Morei na Amazônia entre 2006 e 2012. Ao todo, foram cinco anos, porque fiz uma pausa de um ano para ir aprender inglês nos Estados Unidos. Durante o tempo trabalhando na floresta, fiz inúmeras reportagens de denúncia. Escrevia sobre o desrespeito aos povos originários e a destruição do ecossistema.
Os problemas ambientais são inúmeros. Não é só o desmatamento, como muitas pessoas pensam. É retirada ilegal de madeira, barragem em rio, invasão de terra indígena. Fora o problema da violência. Eu mesma já cheguei a ser ameaçada.
Com o tempo, o sentimento de impotência diante de tanto sofrimento foi me consumindo, e comecei a adoecer.

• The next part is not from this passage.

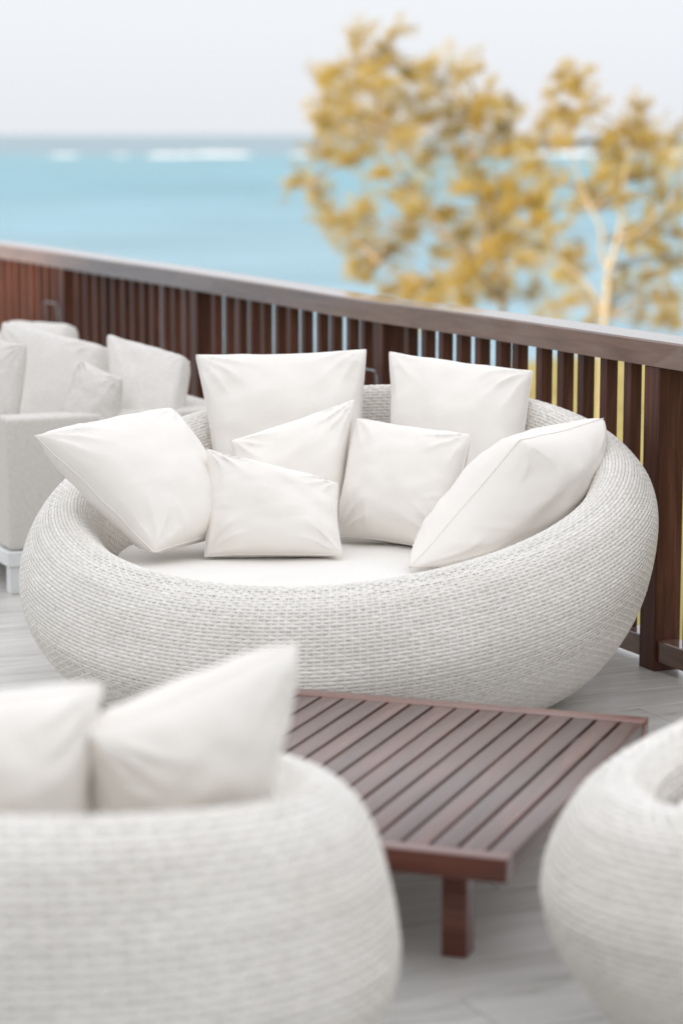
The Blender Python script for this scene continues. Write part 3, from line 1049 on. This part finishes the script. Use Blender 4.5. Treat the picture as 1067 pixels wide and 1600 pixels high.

Ao mesmo tempo em que escrevia reportagens de denúncia para O Eco, também trabalhava em uma ONG para impedir a construção da usina hidrelétrica de Belo Monte, que afetaria comunidades ribeirinhas da região.
A gota d’água do meu esgotamento emocional se deu no dia em que entrei em uma comunidade e uma senhora, bastante abalada, veio falar comigo. Com lágrimas nos olhos, ela disse: ‘Karina, por favor, nos ajude a salvar a nossa terra’. E eu sabia que a terra dela seria alagada. Ver aquela cena me destruiu.
Demorei a entender o que estava acontecendo comigo. Naquela época, não se falava em burnout, ainda mais em ativistas. Eu soube que tinha algo de muito errado comigo quando percebi que já não estava mais feliz. Não conseguia sentir alegria ou entusiasmo. Meu mundo ficou preto e branco. Então decidi que era a hora de ir embora.
Saí da Amazônia e fui morar no Rio de Janeiro. Lá, fiz cursos e aprendi sobre Ecologia Profunda. Percebi que, para salvar a Amazônia, eu precisava despertar a conexão emocional das pessoas com a floresta. Então criei o Reconexão Amazônia, um projeto pioneiro para promover o despertar emocional das pessoas em relação à floresta. Dali em diante, eu seria como o beija-flor da fábula, que joga uma gotinha de água na floresta pegando fogo. Faria a minha parte, à minha maneira.
Em 2019, uma paixão avassaladora me fez sair do Brasil para ir morar na Austrália. O relacionamento não deu certo, mas continuei morando lá mesmo assim. Ao longo de cinco anos vivendo no país, escrevi um livro sobre tudo o que passei. No fim, acho que eu precisava desse distanciamento.
Ainda na Amazônia, e depois do burnout, participei de vários rituais com ayahuasca, mas nunca obtive uma resposta. Nunca entendi o por quê de ter passado por tudo isso. Pensando bem, foi melhor assim. Se eu tivesse entendido tudo logo de cara, teria tomado outros caminhos. E esse livro provavelmente não existiria.”